Rax E. Dillon (rax) wrote,
Rax E. Dillon

Since people wanted more...

One of the things that came up in the last panel at Readercon was Beckett's difficulty in figuring out what to write after Joyce. For a Joyce fangirl like me, after all, Ulysses is basically the perfect book, and the book that proves that the written language is insufficient for expressing the depth of human emotion despite the fact that it comes closer than any other. How do you follow that up? Beckett's answer was to write about nothing --- my answer is to focus in very narrowly on specific things that Joyce's broad brushstrokes missed or that we've learned as a discourse (oh god they've got me talking like them) since. Thus, the Simon novel, which is sort of a feminist critique of Dubliners and epiphanic healing (and a couple of other things). Beckett's answer is arguably more awesome --- though lucky me, I get to roll it into my fiction as well. I mean, I don't think you'd have "Will you marry me?" "What's your real name?" without the influence of Waiting for Godot. I should also give the obligatory shout-out to Who's Afraid Of Virginia Woolf?, which may influence my characters even more than Joyce. [1]
Here are all of my notes from the Cleverness in Fiction panel, transcribed.

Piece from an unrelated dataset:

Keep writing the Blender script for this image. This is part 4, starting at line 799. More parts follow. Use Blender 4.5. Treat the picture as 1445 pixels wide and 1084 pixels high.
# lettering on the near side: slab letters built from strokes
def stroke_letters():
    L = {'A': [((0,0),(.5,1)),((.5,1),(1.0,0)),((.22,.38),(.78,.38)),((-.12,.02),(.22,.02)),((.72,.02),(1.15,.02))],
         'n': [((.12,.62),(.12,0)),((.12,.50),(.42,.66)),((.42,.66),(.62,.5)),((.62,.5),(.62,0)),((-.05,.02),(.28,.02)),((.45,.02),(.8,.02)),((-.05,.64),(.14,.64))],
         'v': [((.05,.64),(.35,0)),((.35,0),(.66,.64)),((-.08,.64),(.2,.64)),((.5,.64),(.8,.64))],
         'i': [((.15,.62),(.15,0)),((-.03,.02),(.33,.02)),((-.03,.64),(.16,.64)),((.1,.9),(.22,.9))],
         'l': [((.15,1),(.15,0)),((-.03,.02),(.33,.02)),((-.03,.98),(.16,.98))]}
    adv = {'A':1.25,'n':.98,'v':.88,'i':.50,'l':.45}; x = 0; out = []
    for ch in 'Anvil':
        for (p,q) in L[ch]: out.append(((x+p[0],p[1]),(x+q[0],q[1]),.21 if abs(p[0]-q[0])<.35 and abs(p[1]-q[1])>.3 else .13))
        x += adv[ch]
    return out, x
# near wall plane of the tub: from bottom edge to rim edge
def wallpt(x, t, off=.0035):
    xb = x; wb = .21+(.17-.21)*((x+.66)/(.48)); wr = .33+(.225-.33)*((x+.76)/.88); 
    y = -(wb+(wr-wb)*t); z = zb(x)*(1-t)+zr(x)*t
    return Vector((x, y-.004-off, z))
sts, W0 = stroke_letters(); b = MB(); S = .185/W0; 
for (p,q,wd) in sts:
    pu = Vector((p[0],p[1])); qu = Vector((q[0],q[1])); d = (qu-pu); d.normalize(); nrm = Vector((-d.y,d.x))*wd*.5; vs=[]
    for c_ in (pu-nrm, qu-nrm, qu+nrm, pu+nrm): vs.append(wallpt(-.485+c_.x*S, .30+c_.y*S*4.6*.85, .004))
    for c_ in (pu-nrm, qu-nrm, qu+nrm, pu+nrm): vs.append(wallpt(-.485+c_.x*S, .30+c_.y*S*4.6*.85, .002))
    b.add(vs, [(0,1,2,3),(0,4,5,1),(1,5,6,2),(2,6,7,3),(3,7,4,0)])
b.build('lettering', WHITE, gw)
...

Crowley talks about "A writer's writer" and making the reader aware of the writer's quest to be successful --- pathos if he fails --- George Perec

"To get away with clever is to write a real book while being clever." - Crowley

"Baby Roo" books: "Look at me! I'm jumping!"

Tendency to hinge on a gimmick --- exercise in a particular narrative trick?

Insane readers read syntactically! Like me. Crowley also raised his hand.

"A certain self-consciousness of form... the real subject of the story turns away from the ostensible subject [and] to the way the story is written." - Paul Park

Ulysses as clever. Well, duh. "A particularly glowing success" [The whole panel seemed to find the chapter done as a catechism especially moving. I should re-read it.]

"You recognize throughout the story that the author is winking at you." [but I didn't record who said it, grr]

I guess this is why Searle [fiction workshop professor at UMB] thought I was highly experimental?

Interesting stories can subvery genre trope expectations.

Crowley also cites LeGuin.

Does genre consist of audience expectations? Is it built on cliche?
Raymond Chandler was trying to subvery genre in mystery.
Tropes can be cliche or not depending on usage. Find the right amount of redundancy with the fiction before it.
But Crowley says excessive redundancy can be an effect. Is parody a metafictional game? Yes.

Characters don't know --- play comedy like King Lear.

Tom Stoppard worked with characters knowingly trapped in cliche. Metafiction [refishes?] there.

This twisting is genre expectations is something Nobody Scores is actually really good at. Manipulate readers' expectations with tropes.

Delaney's received language? <--- look this up

"Is the writer reflecting his travails, or is it the text itself?" - Cisco "How could it be different?" - Crowley

So what's un-selfconscious writing? It could just be bad. Molly Bloom? No? OK, so we have an extraordinarily self-conscious simulacrum of non-selfconsciousness. [I think this paraphrases Crowley...]

Potential trap: can be a cage, not just in [theme?], but confined to excessive abstraction.

Craftsmanship: It's a quality that some lack.

Why write this way? Boredom? Calvino says writing itself is so boring he had to make his books different from one another.

Stories work when the form justifies itself by its relationship to emotional content.

Reciprocity! Form and content are not so radically distinct. As you alter formal awareness, the meaing isn't back there, it's being made right now by linguistic technology. Workings become fascinating.

See life as a narrative. "I'm the hero in this room." Same cognate between that and the way books are written. The question of form is empathic, but not abstract.

OK Joyce --- but then Beckett! What do you write after Joyce? He did everything! So Beckett did nothing. He failed. He succeeded at failinf --- became the most successful failure ever. How do I talk about my experience when it's all been said?

Beckett paraphrase: Impotence and inadequacy are interesting topics that haven't been explored enough.

Books where nothing happens. Not a coolly calculated decision ---- pathic, passionate. Form and content connect to each other.

Abstract expressionism vs. representation?

Always responding to things that are a part of you.

Malzberg: Why didn't Coover work?

Eirc: In Memento, the cleverness really mirrors the content. 28 Grams fails?

[1] Come to think of it, a lot of my inspirations/references are plays; there's also some No Exit in there, and a dash of The Cryptogram. I actually had the Readercon workshop two years ago where I took part of the Simon novel (yes I've been working on it for EVER) tell me it read like a David Mamet play --- I'm pretty sure it was a compliment?